▼
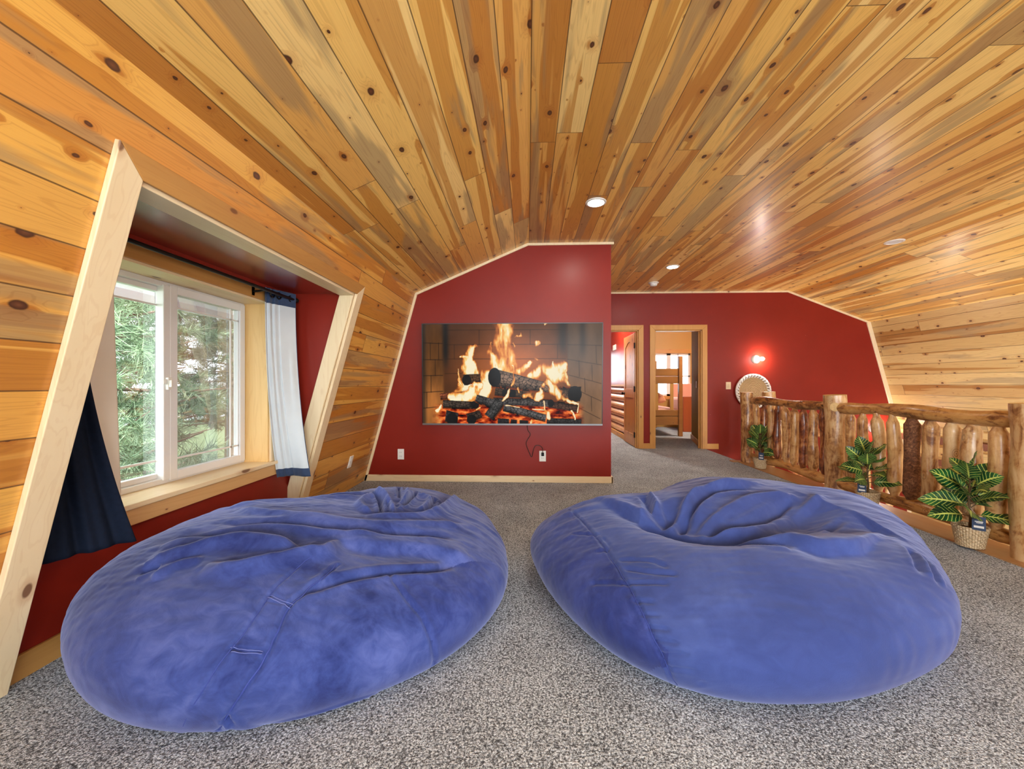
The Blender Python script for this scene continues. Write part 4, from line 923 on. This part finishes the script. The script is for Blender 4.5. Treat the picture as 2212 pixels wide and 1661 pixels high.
# bare bulb lamps on the far wall
def sconce(x, z, label):
    T = thing('wall_lamp', (x, YF, z), label, 'wall lamp', 'bare bulb lamps on the far wall')
    MB().lathe([(.001, .045), (.03, .044), (.052, .03), (.072, .008), (.075, 0)][::-1], (x, YF, z), axis='Y').build('lamp_base', M['porcelain'], T, smooth=True)
    prof = [(.001, .0), (.012, .0), (.014, .02), (.022, .045), (.029, .068), (.030, .085), (.024, .102), (.012, .112), (.001, .115)]
    mb = MB().lathe([(r, h) for r, h in prof], (0, 0, 0), seg=20, axis='Y')
    d = Vector((.75, -1, 0)).normalized(); s_ = Vector((d.y*-1, d.x, 0))
    mb.v = [tuple(Vector((x, YF-.04, z))+d*(-p[1])+s_*p[0]+Vector((0, 0, p[2]))) for p in mb.v]
    mb.build('bulb', M['bulb'], T, smooth=True)
sconce(3.873, 1.529, 'lit bare bulb on a white base above the round basket')
sconce(5.80, .364, 'lit bare bulb low on the far red wall seen through the log railing')
# round coiled basket on the far wall
x, z = 3.803, .986; T = thing('round_basket', (x, YF, z), 'round coiled straw basket with white rim hung on the far red wall', 'basket')
mb = MB().lathe([(.001, .035), (.10, .033), (.18, .035), (.225, .05), (.235, .06)], (x, YF-.0, z), seg=56, axis='Y')
mb.build('woven_bowl', M['coil'], T, smooth=True)
mb = MB(); n = 32
P_ = [[(x+rr_*math.cos(a), YF-yy_-(.012*math.sin(a*n) if k == 1 else 0), z+rr_*math.sin(a)) for a in np.linspace(0, 2*PI, 257)[:-1]] for k, (rr_, yy_) in enumerate([(.232, .058), (.262, .082), (.292, .070), (.296, .055), (.285, .03)])]
mb.grid(P_, closed=True); o = mb.build('rim', M['rim'], T, smooth=True)
MB().lathe([(.001, .01), (.2, .01), (.2, 0)][::-1], (x, YF, z), axis='Y').build('back', M['coil'], T)
# ================================================================== curtains
rz = 1.752; T = thing('curtain_rod', (-1.80, 2.2, rz), 'thin dark curtain rod above the dormer window', 'curtain rod')
MB().tube([(-1.80, 1.40, rz), (-1.80, 2.2, rz), (-1.80, 3.02, rz)], .011, 12).build('rod', M['black'], T, smooth=True)
for y in (1.385, 3.02):
    MB().lathe([(.001, -.02), (.018, -.016), (.020, 0), (.014, .014), (.001, .018)], (-1.80, y, rz), axis='Y', seg=16).build('finial', M['black'], T, smooth=True)
for y in (1.45, 2.66):
    MB().tube([(-1.80, y, rz-.005), (-1.84, y, rz-.01), (-1.882, y, rz-.012)], .008, 8).box((-1.89, y-.015, rz-.04), (-1.882, y+.015, rz+.03)).build('bracket', M['black'], T, smooth=True)
def cloth(name, topf, botf, z0, z1, ns, nt, pleat, mats, T, mif, ease=1.6, amp0=1., amp1=1.):
    P = []
    for j in range(nt+1):
        t = j/nt; row = []
        e = t**ease
        for i in range(ns+1):
            s_ = i/ns; a = Vector(topf(s_)); b = Vector(botf(s_)); p = a*(1-e)+b*e
            d = (Vector(botf(min(1, s_+.01)))-Vector(botf(max(0, s_-.01)))); d = Vector((d.x, d.y)).normalized(); n_ = Vector((-d.y, d.x))
            am = pleat(s_, t)*(amp0*(1-t)+amp1*t)
            row.append((p.x+n_.x*am, p.y+n_.y*am, z0+(z1-z0)*t))
        P.append(row)
    mb = MB().grid(P); mb.mi = [mif((k % ns)/ns, (k//ns)/nt) for k in range(len(mb.f))]
    o = mb.build(name, mats, T, smooth=True, autos='off')
    so = o.modifiers.new('thickness', 'SOLIDIFY'); so.thickness = .003; so.offset = 0
    return o
T = thing('curtain', (-1.80, 2.92, .4), 'grey-white lined curtain with navy edges hanging at the far side of the window', 'curtain')
def pl(s_, t):
    g = math.exp(-((s_-.08)/.05)**2)+math.exp(-((s_-.24)/.05)**2)+.9*math.exp(-((s_-.40)/.06)**2)
    return .020*g*(1-.25*t)+.006*math.sin(s_*9+t*3)*t+.008*math.exp(-((t-.45)/.12)**2)*math.sin(s_*21)
cloth('cloth', lambda s_: (-1.862+.075*s_**1.3, 2.755+.245*s_, 0), lambda s_: (-1.868+.225*s_**1.15, 2.90+.085*s_+.03*math.sin(s_*5), 0), 1.795, .405, 120, 90, pl, [M['lining'], M['navy']], T,
      lambda s_, t: 1 if (t < .072 or t > .945 or s_ > .975) else 0, ease=2.1)
for (x, y) in [(-1.795, 2.965), (-1.83, 2.80), (-1.82, 2.86)]:
    P_ = [[(x-.01+.004*math.cos(a)*0+.006*math.cos(b)-.0, y+(.022+.006*math.sin(b))*math.cos(a), rz+(.022+.006*math.sin(b))*math.sin(a)) for a in np.linspace(0, 2*PI, 25)[:-1]] for b in np.linspace(0, 2*PI, 9)]
    MB().grid(P_, closed=True).build('grommet', M['black'], T, smooth=True)
T = thing('curtain', (-1.80, 1.55, .44), 'dark navy curtain with cream lining bunched at the near side of the window', 'curtain')
cloth('lining', lambda s_: (-1.872, 1.42+.300*s_, 0), lambda s_: (-1.868-.004*s_, 1.42+.342*s_, 0), 1.795, .455, 60, 40, lambda s_, t: .004*math.sin(s_*16+t), [M['cream']], T, lambda s_, t: 0, ease=1.2)
def pl2(s_, t): return (.012*math.sin(s_*16.5+.6)+.006*math.sin(s_*31))*(.5+.6*t)
cloth('cloth', lambda s_: (-1.845+.022*s_, 1.38+.143*s_, 0), lambda s_: (-1.84+.14*s_, 1.38+.28*s_+.008*math.sin(s_*6), 0), 1.795, .425, 120, 70, pl2, [M['navy_dark']], T, lambda s_, t: 0, ease=2.0)

# ================================================================== potted plants
def leaf_mb(mb, base, dirv, L, Wd, droop, roll, fold=.25):
    dirv = Vector(dirv).normalized(); side = dirv.cross(Vector((0, 0, 1)))
    side = side.normalized() if side.length > .01 else Vector((1, 0, 0))
    side = (Matrix.Rotation(roll, 3, dirv) @ side); up = side.cross(dirv)
    nL, nW = 10, 3; P_ = []; U_ = []
    for i in range(nL+1):
        t = i/nL; c = Vector(base)+dirv*(L*t)+Vector((0, 0, -1))*droop*L*t*t
        wv = Wd*(math.sin(PI*min(1, t**.8*1.0))**.75)*(1-.15*t) if 0 < t < 1 else .001
        row = []; ur = []
        for k in range(-nW, nW+1):
            s_ = k/nW; wave = .05*Wd*math.sin(t*16)*abs(s_)
            row.append(c+side*(s_*wv)+up*(abs(s_)*wv*fold+wave)); ur.append((s_, t))
        P_.append(row); U_.append(ur)
    m = 2*nW+1; vs = [p for r in P_ for p in r]; fs = []; uv = []
    for i in range(nL):
        for k in range(m-1):
            fs.append((i*m+k, i*m+k+1, (i+1)*m+k+1, (i+1)*m+k)); uv.append([U_[i][k], U_[i][k+1], U_[i+1][k+1], U_[i+1][k]])
    mb.add(vs, fs, uv)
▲
-- EXERCISE DESCRIPTION --
Reproduce the data word for word, excluding its pictures.

-- RESPONSE TO THE TASK --
The Blender Python script for this scene continues. Write part 4, from line 923 on. This part finishes the script. The script is for Blender 4.5. Treat the picture as 2212 pixels wide and 1661 pixels high.
# bare bulb lamps on the far wall
def sconce(x, z, label):
    T = thing('wall_lamp', (x, YF, z), label, 'wall lamp', 'bare bulb lamps on the far wall')
    MB().lathe([(.001, .045), (.03, .044), (.052, .03), (.072, .008), (.075, 0)][::-1], (x, YF, z), axis='Y').build('lamp_base', M['porcelain'], T, smooth=True)
    prof = [(.001, .0), (.012, .0), (.014, .02), (.022, .045), (.029, .068), (.030, .085), (.024, .102), (.012, .112), (.001, .115)]
    mb = MB().lathe([(r, h) for r, h in prof], (0, 0, 0), seg=20, axis='Y')
    d = Vector((.75, -1, 0)).normalized(); s_ = Vector((d.y*-1, d.x, 0))
    mb.v = [tuple(Vector((x, YF-.04, z))+d*(-p[1])+s_*p[0]+Vector((0, 0, p[2]))) for p in mb.v]
    mb.build('bulb', M['bulb'], T, smooth=True)
sconce(3.873, 1.529, 'lit bare bulb on a white base above the round basket')
sconce(5.80, .364, 'lit bare bulb low on the far red wall seen through the log railing')
# round coiled basket on the far wall
x, z = 3.803, .986; T = thing('round_basket', (x, YF, z), 'round coiled straw basket with white rim hung on the far red wall', 'basket')
mb = MB().lathe([(.001, .035), (.10, .033), (.18, .035), (.225, .05), (.235, .06)], (x, YF-.0, z), seg=56, axis='Y')
mb.build('woven_bowl', M['coil'], T, smooth=True)
mb = MB(); n = 32
P_ = [[(x+rr_*math.cos(a), YF-yy_-(.012*math.sin(a*n) if k == 1 else 0), z+rr_*math.sin(a)) for a in np.linspace(0, 2*PI, 257)[:-1]] for k, (rr_, yy_) in enumerate([(.232, .058), (.262, .082), (.292, .070), (.296, .055), (.285, .03)])]
mb.grid(P_, closed=True); o = mb.build('rim', M['rim'], T, smooth=True)
MB().lathe([(.001, .01), (.2, .01), (.2, 0)][::-1], (x, YF, z), axis='Y').build('back', M['coil'], T)
# ================================================================== curtains
rz = 1.752; T = thing('curtain_rod', (-1.80, 2.2, rz), 'thin dark curtain rod above the dormer window', 'curtain rod')
MB().tube([(-1.80, 1.40, rz), (-1.80, 2.2, rz), (-1.80, 3.02, rz)], .011, 12).build('rod', M['black'], T, smooth=True)
for y in (1.385, 3.02):
    MB().lathe([(.001, -.02), (.018, -.016), (.020, 0), (.014, .014), (.001, .018)], (-1.80, y, rz), axis='Y', seg=16).build('finial', M['black'], T, smooth=True)
for y in (1.45, 2.66):
    MB().tube([(-1.80, y, rz-.005), (-1.84, y, rz-.01), (-1.882, y, rz-.012)], .008, 8).box((-1.89, y-.015, rz-.04), (-1.882, y+.015, rz+.03)).build('bracket', M['black'], T, smooth=True)
def cloth(name, topf, botf, z0, z1, ns, nt, pleat, mats, T, mif, ease=1.6, amp0=1., amp1=1.):
    P = []
    for j in range(nt+1):
        t = j/nt; row = []
        e = t**ease
        for i in range(ns+1):
            s_ = i/ns; a = Vector(topf(s_)); b = Vector(botf(s_)); p = a*(1-e)+b*e
            d = (Vector(botf(min(1, s_+.01)))-Vector(botf(max(0, s_-.01)))); d = Vector((d.x, d.y)).normalized(); n_ = Vector((-d.y, d.x))
            am = pleat(s_, t)*(amp0*(1-t)+amp1*t)
            row.append((p.x+n_.x*am, p.y+n_.y*am, z0+(z1-z0)*t))
        P.append(row)
    mb = MB().grid(P); mb.mi = [mif((k % ns)/ns, (k//ns)/nt) for k in range(len(mb.f))]
    o = mb.build(name, mats, T, smooth=True, autos='off')
    so = o.modifiers.new('thickness', 'SOLIDIFY'); so.thickness = .003; so.offset = 0
    return o
T = thing('curtain', (-1.80, 2.92, .4), 'grey-white lined curtain with navy edges hanging at the far side of the window', 'curtain')
def pl(s_, t):
    g = math.exp(-((s_-.08)/.05)**2)+math.exp(-((s_-.24)/.05)**2)+.9*math.exp(-((s_-.40)/.06)**2)
    return .020*g*(1-.25*t)+.006*math.sin(s_*9+t*3)*t+.008*math.exp(-((t-.45)/.12)**2)*math.sin(s_*21)
cloth('cloth', lambda s_: (-1.862+.075*s_**1.3, 2.755+.245*s_, 0), lambda s_: (-1.868+.225*s_**1.15, 2.90+.085*s_+.03*math.sin(s_*5), 0), 1.795, .405, 120, 90, pl, [M['lining'], M['navy']], T,
      lambda s_, t: 1 if (t < .072 or t > .945 or s_ > .975) else 0, ease=2.1)
for (x, y) in [(-1.795, 2.965), (-1.83, 2.80), (-1.82, 2.86)]:
    P_ = [[(x-.01+.004*math.cos(a)*0+.006*math.cos(b)-.0, y+(.022+.006*math.sin(b))*math.cos(a), rz+(.022+.006*math.sin(b))*math.sin(a)) for a in np.linspace(0, 2*PI, 25)[:-1]] for b in np.linspace(0, 2*PI, 9)]
    MB().grid(P_, closed=True).build('grommet', M['black'], T, smooth=True)
T = thing('curtain', (-1.80, 1.55, .44), 'dark navy curtain with cream lining bunched at the near side of the window', 'curtain')
cloth('lining', lambda s_: (-1.872, 1.42+.300*s_, 0), lambda s_: (-1.868-.004*s_, 1.42+.342*s_, 0), 1.795, .455, 60, 40, lambda s_, t: .004*math.sin(s_*16+t), [M['cream']], T, lambda s_, t: 0, ease=1.2)
def pl2(s_, t): return (.012*math.sin(s_*16.5+.6)+.006*math.sin(s_*31))*(.5+.6*t)
cloth('cloth', lambda s_: (-1.845+.022*s_, 1.38+.143*s_, 0), lambda s_: (-1.84+.14*s_, 1.38+.28*s_+.008*math.sin(s_*6), 0), 1.795, .425, 120, 70, pl2, [M['navy_dark']], T, lambda s_, t: 0, ease=2.0)

# ================================================================== potted plants
def leaf_mb(mb, base, dirv, L, Wd, droop, roll, fold=.25):
    dirv = Vector(dirv).normalized(); side = dirv.cross(Vector((0, 0, 1)))
    side = side.normalized() if side.length > .01 else Vector((1, 0, 0))
    side = (Matrix.Rotation(roll, 3, dirv) @ side); up = side.cross(dirv)
    nL, nW = 10, 3; P_ = []; U_ = []
    for i in range(nL+1):
        t = i/nL; c = Vector(base)+dirv*(L*t)+Vector((0, 0, -1))*droop*L*t*t
        wv = Wd*(math.sin(PI*min(1, t**.8*1.0))**.75)*(1-.15*t) if 0 < t < 1 else .001
        row = []; ur = []
        for k in range(-nW, nW+1):
            s_ = k/nW; wave = .05*Wd*math.sin(t*16)*abs(s_)
            row.append(c+side*(s_*wv)+up*(abs(s_)*wv*fold+wave)); ur.append((s_, t))
        P_.append(row); U_.append(ur)
    m = 2*nW+1; vs = [p for r in P_ for p in r]; fs = []; uv = []
    for i in range(nL):
        for k in range(m-1):
            fs.append((i*m+k, i*m+k+1, (i+1)*m+k+1, (i+1)*m+k)); uv.append([U_[i][k], U_[i][k+1], U_[i+1][k+1], U_[i+1][k]])
    mb.add(vs, fs, uv)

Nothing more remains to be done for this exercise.